- [MATERIAL FOR THIS EXERCISE]:
#####

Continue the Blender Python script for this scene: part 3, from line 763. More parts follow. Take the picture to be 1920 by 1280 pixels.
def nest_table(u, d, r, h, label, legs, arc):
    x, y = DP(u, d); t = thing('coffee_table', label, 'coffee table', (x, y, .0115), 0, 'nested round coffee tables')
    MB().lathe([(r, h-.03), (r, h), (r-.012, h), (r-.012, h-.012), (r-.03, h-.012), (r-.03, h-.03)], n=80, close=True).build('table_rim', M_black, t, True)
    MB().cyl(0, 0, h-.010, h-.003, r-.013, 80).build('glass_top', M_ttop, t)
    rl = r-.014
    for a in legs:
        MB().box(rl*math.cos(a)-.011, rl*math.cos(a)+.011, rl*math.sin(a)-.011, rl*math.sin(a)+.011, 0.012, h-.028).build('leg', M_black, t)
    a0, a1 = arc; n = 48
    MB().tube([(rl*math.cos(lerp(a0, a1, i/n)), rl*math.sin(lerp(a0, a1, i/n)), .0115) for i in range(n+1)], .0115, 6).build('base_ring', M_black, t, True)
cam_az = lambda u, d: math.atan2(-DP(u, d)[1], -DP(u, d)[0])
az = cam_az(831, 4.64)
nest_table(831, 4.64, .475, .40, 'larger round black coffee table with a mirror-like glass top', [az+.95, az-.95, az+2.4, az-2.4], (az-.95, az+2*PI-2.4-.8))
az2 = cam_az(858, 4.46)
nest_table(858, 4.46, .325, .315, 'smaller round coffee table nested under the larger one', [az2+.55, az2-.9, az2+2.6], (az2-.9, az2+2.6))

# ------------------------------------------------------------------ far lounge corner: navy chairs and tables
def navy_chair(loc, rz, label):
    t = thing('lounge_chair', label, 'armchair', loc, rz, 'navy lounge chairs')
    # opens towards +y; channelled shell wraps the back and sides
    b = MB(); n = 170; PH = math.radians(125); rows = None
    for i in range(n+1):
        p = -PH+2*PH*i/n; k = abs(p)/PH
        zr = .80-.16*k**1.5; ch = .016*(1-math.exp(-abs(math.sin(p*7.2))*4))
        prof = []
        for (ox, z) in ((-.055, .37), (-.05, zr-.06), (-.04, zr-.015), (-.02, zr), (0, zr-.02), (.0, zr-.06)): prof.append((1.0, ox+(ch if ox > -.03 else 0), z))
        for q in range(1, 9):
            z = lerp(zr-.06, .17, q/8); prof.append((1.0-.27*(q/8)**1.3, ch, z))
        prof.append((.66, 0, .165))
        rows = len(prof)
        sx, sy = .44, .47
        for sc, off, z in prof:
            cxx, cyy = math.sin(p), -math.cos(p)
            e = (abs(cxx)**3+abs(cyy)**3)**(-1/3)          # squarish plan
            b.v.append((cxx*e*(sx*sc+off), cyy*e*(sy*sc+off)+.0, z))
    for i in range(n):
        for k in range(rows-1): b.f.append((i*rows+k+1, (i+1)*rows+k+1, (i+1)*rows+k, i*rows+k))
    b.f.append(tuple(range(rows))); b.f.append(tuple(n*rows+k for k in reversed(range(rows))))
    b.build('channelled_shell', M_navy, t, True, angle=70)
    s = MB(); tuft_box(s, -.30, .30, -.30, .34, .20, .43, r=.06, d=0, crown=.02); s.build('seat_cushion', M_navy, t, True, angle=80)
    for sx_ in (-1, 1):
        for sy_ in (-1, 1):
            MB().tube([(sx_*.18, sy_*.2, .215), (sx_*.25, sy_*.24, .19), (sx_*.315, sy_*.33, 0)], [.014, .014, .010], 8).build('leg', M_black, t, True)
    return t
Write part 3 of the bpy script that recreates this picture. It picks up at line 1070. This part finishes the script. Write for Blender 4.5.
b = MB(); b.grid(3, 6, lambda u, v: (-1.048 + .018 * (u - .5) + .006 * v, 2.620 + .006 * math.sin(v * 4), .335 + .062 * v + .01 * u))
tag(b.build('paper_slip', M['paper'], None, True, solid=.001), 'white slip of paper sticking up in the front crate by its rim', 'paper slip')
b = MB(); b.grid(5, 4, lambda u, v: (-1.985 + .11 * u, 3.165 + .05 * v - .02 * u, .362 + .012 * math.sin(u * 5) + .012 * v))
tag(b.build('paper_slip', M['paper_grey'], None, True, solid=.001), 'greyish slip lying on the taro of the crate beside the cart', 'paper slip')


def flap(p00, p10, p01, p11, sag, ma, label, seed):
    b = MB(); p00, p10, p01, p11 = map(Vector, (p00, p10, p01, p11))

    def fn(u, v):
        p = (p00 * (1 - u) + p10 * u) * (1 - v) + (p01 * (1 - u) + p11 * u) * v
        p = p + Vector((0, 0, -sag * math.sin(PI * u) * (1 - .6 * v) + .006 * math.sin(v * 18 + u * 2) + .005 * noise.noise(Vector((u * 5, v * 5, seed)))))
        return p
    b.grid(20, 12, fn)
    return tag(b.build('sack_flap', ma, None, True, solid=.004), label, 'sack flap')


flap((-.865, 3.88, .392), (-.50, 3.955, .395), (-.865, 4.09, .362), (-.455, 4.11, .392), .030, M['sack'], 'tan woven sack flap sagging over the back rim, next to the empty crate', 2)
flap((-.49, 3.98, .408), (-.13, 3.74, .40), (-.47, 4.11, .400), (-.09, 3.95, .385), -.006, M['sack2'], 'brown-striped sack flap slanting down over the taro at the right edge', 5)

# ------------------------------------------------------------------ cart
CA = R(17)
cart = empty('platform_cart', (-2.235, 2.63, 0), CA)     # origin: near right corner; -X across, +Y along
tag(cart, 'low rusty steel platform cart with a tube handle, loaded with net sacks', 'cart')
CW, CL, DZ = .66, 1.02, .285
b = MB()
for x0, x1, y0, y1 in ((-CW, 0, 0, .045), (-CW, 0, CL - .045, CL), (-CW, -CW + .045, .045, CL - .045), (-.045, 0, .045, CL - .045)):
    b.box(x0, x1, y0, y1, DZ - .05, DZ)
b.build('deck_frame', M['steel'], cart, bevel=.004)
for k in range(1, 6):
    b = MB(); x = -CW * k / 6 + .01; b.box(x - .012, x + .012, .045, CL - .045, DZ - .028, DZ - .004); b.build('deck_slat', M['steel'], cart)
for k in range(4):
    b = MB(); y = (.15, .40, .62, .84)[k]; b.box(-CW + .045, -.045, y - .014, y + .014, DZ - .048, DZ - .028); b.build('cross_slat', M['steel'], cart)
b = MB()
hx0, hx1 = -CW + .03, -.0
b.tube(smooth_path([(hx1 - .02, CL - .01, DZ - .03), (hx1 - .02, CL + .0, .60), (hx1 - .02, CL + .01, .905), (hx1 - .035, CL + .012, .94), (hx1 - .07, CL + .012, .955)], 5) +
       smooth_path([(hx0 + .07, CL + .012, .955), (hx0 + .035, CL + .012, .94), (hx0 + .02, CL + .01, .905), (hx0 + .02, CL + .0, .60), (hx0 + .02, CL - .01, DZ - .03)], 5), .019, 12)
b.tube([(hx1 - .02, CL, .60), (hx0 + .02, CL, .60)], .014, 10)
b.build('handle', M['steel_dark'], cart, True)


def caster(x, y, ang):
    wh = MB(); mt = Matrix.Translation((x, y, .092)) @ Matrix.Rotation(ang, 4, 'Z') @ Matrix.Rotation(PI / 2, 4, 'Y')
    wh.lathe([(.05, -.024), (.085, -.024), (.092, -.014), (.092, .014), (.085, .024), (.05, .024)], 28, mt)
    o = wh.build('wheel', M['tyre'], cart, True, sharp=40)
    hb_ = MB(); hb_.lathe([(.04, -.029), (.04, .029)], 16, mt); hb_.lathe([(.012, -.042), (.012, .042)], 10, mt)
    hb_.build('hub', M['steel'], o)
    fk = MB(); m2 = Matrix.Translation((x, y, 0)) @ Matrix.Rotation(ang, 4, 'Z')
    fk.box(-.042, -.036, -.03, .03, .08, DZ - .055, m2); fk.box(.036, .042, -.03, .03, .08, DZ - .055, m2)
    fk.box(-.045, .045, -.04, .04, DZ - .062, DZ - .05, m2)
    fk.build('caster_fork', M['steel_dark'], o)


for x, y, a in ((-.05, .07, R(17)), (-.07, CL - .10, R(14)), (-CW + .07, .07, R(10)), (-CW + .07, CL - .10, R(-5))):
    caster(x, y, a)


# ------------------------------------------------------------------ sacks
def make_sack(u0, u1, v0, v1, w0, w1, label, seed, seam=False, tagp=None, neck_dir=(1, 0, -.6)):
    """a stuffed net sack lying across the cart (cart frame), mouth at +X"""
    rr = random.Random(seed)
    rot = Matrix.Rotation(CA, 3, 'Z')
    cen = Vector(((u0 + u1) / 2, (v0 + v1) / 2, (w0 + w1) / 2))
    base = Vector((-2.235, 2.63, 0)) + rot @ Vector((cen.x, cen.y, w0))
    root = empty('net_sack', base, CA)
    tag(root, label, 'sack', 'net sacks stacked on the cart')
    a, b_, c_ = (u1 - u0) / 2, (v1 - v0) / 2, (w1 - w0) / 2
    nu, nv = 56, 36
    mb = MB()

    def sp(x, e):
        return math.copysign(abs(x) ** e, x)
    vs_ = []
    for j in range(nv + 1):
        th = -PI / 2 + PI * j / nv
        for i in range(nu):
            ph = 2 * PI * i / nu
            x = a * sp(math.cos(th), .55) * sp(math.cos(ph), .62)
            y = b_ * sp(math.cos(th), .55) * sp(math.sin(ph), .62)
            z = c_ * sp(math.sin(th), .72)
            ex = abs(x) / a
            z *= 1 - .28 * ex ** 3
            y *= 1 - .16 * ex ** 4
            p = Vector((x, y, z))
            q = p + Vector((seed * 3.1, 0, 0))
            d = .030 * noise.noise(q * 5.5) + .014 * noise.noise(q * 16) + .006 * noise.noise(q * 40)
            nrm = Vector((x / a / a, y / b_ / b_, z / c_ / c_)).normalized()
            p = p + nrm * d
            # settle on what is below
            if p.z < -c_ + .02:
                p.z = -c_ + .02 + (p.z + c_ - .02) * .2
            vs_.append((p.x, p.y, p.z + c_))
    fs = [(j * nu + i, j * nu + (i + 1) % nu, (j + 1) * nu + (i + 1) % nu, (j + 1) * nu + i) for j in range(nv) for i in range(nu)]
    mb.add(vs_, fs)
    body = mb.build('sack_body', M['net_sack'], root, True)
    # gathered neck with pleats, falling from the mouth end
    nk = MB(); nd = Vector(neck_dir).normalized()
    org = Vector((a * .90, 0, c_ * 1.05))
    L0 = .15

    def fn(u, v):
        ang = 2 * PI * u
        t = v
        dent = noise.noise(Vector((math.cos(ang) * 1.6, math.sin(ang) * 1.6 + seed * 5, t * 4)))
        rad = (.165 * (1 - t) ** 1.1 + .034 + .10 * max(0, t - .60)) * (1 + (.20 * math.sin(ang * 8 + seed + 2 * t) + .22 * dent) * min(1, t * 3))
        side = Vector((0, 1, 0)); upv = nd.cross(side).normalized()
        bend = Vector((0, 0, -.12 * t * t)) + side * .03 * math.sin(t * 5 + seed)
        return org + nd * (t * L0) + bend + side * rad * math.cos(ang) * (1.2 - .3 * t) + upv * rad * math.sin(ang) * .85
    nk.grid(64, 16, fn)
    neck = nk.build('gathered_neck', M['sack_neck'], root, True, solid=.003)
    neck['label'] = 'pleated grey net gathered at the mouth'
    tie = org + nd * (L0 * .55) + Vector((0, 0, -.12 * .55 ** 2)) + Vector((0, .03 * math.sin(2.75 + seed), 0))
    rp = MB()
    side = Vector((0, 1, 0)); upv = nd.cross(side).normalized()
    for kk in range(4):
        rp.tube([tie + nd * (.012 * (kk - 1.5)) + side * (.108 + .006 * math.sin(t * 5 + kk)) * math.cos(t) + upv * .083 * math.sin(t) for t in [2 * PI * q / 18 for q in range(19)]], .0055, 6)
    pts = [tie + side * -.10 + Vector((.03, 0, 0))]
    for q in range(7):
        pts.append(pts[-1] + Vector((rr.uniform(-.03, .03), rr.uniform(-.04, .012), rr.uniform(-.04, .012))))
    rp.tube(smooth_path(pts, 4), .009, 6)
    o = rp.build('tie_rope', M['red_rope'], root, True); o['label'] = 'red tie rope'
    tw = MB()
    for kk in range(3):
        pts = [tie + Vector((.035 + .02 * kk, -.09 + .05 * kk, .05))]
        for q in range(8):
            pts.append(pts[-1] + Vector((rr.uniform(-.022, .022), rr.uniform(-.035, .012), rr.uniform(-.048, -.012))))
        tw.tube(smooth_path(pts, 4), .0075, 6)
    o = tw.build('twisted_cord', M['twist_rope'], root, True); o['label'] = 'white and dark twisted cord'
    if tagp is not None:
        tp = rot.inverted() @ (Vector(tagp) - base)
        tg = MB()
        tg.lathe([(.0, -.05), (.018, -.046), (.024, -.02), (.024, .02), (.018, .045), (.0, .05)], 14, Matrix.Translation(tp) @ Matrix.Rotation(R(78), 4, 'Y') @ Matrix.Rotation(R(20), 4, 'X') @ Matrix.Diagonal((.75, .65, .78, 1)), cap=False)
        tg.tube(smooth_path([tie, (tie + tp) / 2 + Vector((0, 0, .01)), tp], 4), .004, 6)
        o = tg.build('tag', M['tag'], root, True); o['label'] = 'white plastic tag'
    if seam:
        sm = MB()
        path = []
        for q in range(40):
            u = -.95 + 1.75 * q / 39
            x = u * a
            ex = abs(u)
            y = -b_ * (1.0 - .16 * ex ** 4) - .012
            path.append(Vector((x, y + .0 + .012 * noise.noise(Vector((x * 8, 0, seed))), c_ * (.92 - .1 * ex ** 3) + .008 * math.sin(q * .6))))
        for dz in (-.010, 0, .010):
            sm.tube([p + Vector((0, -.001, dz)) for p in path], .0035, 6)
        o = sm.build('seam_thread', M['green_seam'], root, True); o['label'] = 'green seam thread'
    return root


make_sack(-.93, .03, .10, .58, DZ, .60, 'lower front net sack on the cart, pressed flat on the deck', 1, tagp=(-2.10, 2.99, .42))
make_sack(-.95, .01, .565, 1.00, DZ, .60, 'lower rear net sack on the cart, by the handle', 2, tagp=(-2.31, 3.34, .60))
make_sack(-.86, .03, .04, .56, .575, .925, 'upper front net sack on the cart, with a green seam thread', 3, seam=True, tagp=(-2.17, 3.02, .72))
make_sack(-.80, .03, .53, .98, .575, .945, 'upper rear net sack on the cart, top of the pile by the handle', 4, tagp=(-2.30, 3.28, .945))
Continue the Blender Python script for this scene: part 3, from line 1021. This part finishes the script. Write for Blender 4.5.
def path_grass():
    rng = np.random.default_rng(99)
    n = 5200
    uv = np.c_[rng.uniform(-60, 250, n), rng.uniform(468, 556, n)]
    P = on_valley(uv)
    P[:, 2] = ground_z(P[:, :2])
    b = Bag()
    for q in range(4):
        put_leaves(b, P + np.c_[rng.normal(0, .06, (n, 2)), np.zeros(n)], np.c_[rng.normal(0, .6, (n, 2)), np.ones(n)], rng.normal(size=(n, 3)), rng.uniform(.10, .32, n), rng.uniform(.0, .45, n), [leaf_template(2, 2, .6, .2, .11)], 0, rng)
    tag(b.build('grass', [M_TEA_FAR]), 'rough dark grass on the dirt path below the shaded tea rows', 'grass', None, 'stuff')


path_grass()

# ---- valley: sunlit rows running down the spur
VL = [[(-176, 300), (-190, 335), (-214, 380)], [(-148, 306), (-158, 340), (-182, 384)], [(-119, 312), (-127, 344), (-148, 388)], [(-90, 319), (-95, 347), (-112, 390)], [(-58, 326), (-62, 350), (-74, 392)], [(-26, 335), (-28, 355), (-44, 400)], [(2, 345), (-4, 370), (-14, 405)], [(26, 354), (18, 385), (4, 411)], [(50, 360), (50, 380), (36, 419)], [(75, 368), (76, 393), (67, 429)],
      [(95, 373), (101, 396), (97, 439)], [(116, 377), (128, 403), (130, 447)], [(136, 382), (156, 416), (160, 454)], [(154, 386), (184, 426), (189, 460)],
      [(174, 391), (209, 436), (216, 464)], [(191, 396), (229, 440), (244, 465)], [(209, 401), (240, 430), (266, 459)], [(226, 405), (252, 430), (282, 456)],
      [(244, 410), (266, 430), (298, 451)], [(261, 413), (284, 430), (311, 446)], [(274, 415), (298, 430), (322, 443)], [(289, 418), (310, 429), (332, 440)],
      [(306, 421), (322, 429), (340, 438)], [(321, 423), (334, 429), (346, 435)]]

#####

- [EXERCISE DIRECTIONS]: Return exactly the lines that run from the top of the listing above to the line containing "nest_table(858, 4.46, .325, .315, 'smaller", please, keeping both end lines and leaving out everything else.

- [CORRECT RESPONSE]:
Continue the Blender Python script for this scene: part 3, from line 763. More parts follow. Take the picture to be 1920 by 1280 pixels.
def nest_table(u, d, r, h, label, legs, arc):
    x, y = DP(u, d); t = thing('coffee_table', label, 'coffee table', (x, y, .0115), 0, 'nested round coffee tables')
    MB().lathe([(r, h-.03), (r, h), (r-.012, h), (r-.012, h-.012), (r-.03, h-.012), (r-.03, h-.03)], n=80, close=True).build('table_rim', M_black, t, True)
    MB().cyl(0, 0, h-.010, h-.003, r-.013, 80).build('glass_top', M_ttop, t)
    rl = r-.014
    for a in legs:
        MB().box(rl*math.cos(a)-.011, rl*math.cos(a)+.011, rl*math.sin(a)-.011, rl*math.sin(a)+.011, 0.012, h-.028).build('leg', M_black, t)
    a0, a1 = arc; n = 48
    MB().tube([(rl*math.cos(lerp(a0, a1, i/n)), rl*math.sin(lerp(a0, a1, i/n)), .0115) for i in range(n+1)], .0115, 6).build('base_ring', M_black, t, True)
cam_az = lambda u, d: math.atan2(-DP(u, d)[1], -DP(u, d)[0])
az = cam_az(831, 4.64)
nest_table(831, 4.64, .475, .40, 'larger round black coffee table with a mirror-like glass top', [az+.95, az-.95, az+2.4, az-2.4], (az-.95, az+2*PI-2.4-.8))
az2 = cam_az(858, 4.46)
nest_table(858, 4.46, .325, .315, 'smaller round coffee table nested under the larger one', [az2+.55, az2-.9, az2+2.6], (az2-.9, az2+2.6))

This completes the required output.